Он ничего не говорил, только благодарил.
— Данке шен… Данке шен…
Мы уже знали, когда они приходили, один или два человека. Выбегали с тем, у кого что находилось. Когда я дежурила на кухне. я оставляла им весь свой дневной кусочек хлеба; вечером выскребывала кастрюли. Все девочки что-нибудь им оставляли, а оставляли ли мальчишки, не помню. Мальчишки наши были постоянно голодные, им все время не хватало еды. Воспитательницы нас ругали, потому что и у девочек случались голодные обмороки, но мы тайком все равно оставляли еду для этих пленных.

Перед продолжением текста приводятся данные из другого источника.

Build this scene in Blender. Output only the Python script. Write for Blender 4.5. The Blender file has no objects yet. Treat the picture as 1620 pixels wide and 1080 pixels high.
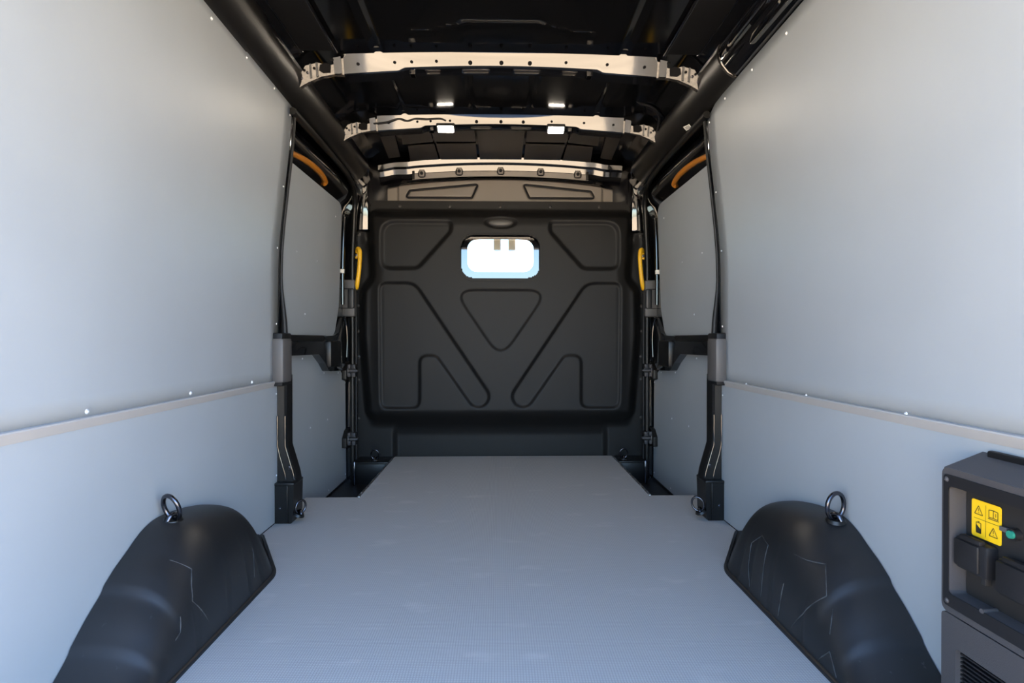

В сорок третьем он уже к нам не приходили, в сорок третьем стало легче. Урал уже не так голодал. В детдоме был настоящий хлеб, давали вдоволь каши. Но я до сих пор не могу видеть голодного человека. Недавно в программе «Время» показывали голодных палестинских беженцев… Как они стоят в очереди, голодные, с мисочками… Я выбежала в другую комнату, со мной началась истерика.
Первый год в Карпинске мы не замечали природу, все, что было природой, вызывало у нас одно желание — попробовать: съедобное ли оно? И только через год я увидела, какая красивая уральская природа. Какие там дикие ели, высокие травы, целые леса черемухи. Какие там закаты! Я стала рисовать. Красок не было, рисовала карандашом. Рисовала открытки, мы посылали их своим родителям в Ленинград. Больше всего любила рисовать черемуху. Карпинск пах черемухой. Он, мне кажется, и сейчас так пахнет.
Уже который год преследует желание — съездить туда. Невероятно хочется увидеть: стоит ли наш детдом — здание было деревянное? Уцелел ли в новой жизни? Там уже трамвай пустили…
Вера Ждан — 14 лет.
Сейчас — доярка.
Живет в деревне Дубовляны Минского района.